Koch Industries is said to be championing a bill sponsored be Representative Jim Sensenbrenner called the Criminal Code Improvement Act of 2015, which will, among other things, raise the bar on what it takes to prosecute someone violating regulations on business.
If the Koch-backed legislation is enacted prosecutors will not just have to prove that a person or business broke the law, but that they “knew, or had reason to believe, the conduct was unlawful.” This standard of intent or mens rea, will make it significantly harder to prosecute businesses that break laws designed to protect consumers and the environment.
The complexity of the regulations needed to police corporate misconduct in sectors like financial services, energy, food, and healthcare makes it easy for violators to claim ignorance — especially if they are a large business employing a team of lawyers to write memos that interpret what the business is doing as legal. Forcing prosecutors to prove beyond a reasonable doubt that not only was the law violated but that the violator knew they were violating the law could thwart a number of efforts — in and out of the court room — to rein in corporate misconduct. Of course, that is exactly why business groups and dirty energy-producers like Koch Industries love the idea.

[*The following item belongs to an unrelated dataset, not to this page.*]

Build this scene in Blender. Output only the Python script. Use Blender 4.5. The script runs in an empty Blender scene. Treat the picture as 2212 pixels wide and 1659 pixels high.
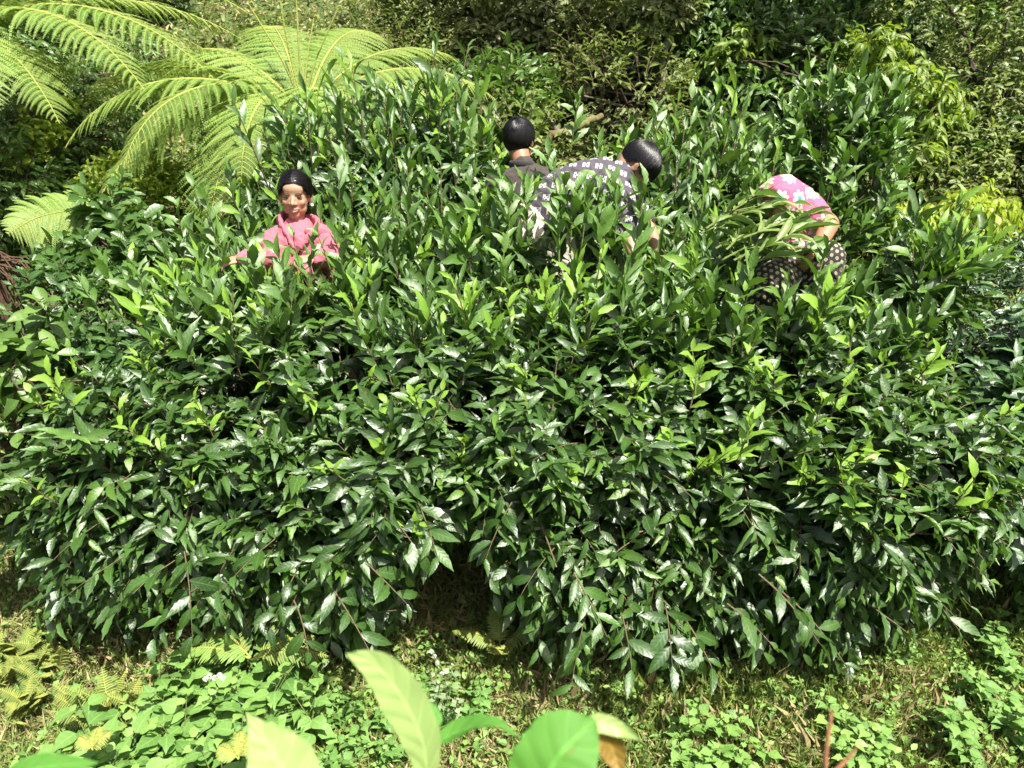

Not surprisingly, the Republicans are pressing their advantage. It appears that the War on Drugs criminal justice reforms will not be allowed to make it through Congress unless the Koch brothers and business groups get their way on knocking out the teeth of corporate crime prosecution rules.
Democrats are now forced to decide if they will hold their nose on the corporate crime giveaway to see drug law sentencing reform make it through, or fight the Kochs and risk the whole effort imploding.